At the Han River Dog Meat Restaurant in central Guangzhou, diners can choose from a long list of menu items, including dog soup, dog steak, dog with tofu and more. In the kitchen, the chef chops up meat for dog hot pot, one of the more popular dishes. Most customers like it spicy.

"Dog meat is good for your health and metabolism," explains Li, the hostess who declined to give her first name. "In the summer it helps you sweat."

Should cat and dog meat be banned?

But these local restaurants may have to find a new specialty. The Chinese government is considering legislation that would make eating cats and dogs illegal.

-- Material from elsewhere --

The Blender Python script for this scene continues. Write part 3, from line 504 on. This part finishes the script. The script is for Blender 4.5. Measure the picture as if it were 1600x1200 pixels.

Professor Chang Jiwen of the Chinese Academy of the Social Sciences is one of the law's top campaigners. "Cats and dogs are loyal friends to humans," he said. "A ban on eating them would show China has reached a new level of civilization."
Eating dog meat is a long-standing culinary tradition not just in China, but also Korea. Cat meat can be found on the menu in China, Vietnam and even parts of South America.

The Chinese government has signaled a willingness to take the meat off the market. To avoid upsetting international visitors during the Beijing Olympics, officials ordered dog meat off the menus at local markets. Officials in Guangzhou have warned vendors to stop selling it ahead of the Asian Games which will be held there later this year.

The ban on eating dog and cat meat is part of a larger proposal to toughen laws on animal welfare. Individual violators could face up to 15 days in prison and a small fine. Businesses found guilty of selling the meat risk fines up to 500,000 yuan ($73,500.)

The legislation is gaining support from China's growing number of pet owners. With living standards rising and disposable income growing, more Guangzhou residents are investing in house pets.

"I would never eat dog meat," said Louisa Yong, as she clutches her pet cocker spaniel. "It's so cruel!"

Meat vendors have a different view.

"The dogs you raise at home, you shouldn't eat," said Pan, a butcher who also declined to give his first name. "The kind raised for eating, we can eat those."

Many of the dogs and cats sold for meat are specially raised on farms. But Chang said there is always a chance they're someone's lost or stolen pet.

In anticipation of the new ban, dog and cat meat has become more difficult to find, though some vendors say they will keep selling it as long as they can.

"The legislation will definitely affect our restaurant," said Li. "We'll just wait to see the result."

And it seems restaurants don't necessarily need to change their menus anytime soon. According to the Chinese Academy of Social Sciences, the law prohibiting cat and dog meat could take as long as a decade to pass. Until then it's a la carte, from the cage into the kitchen.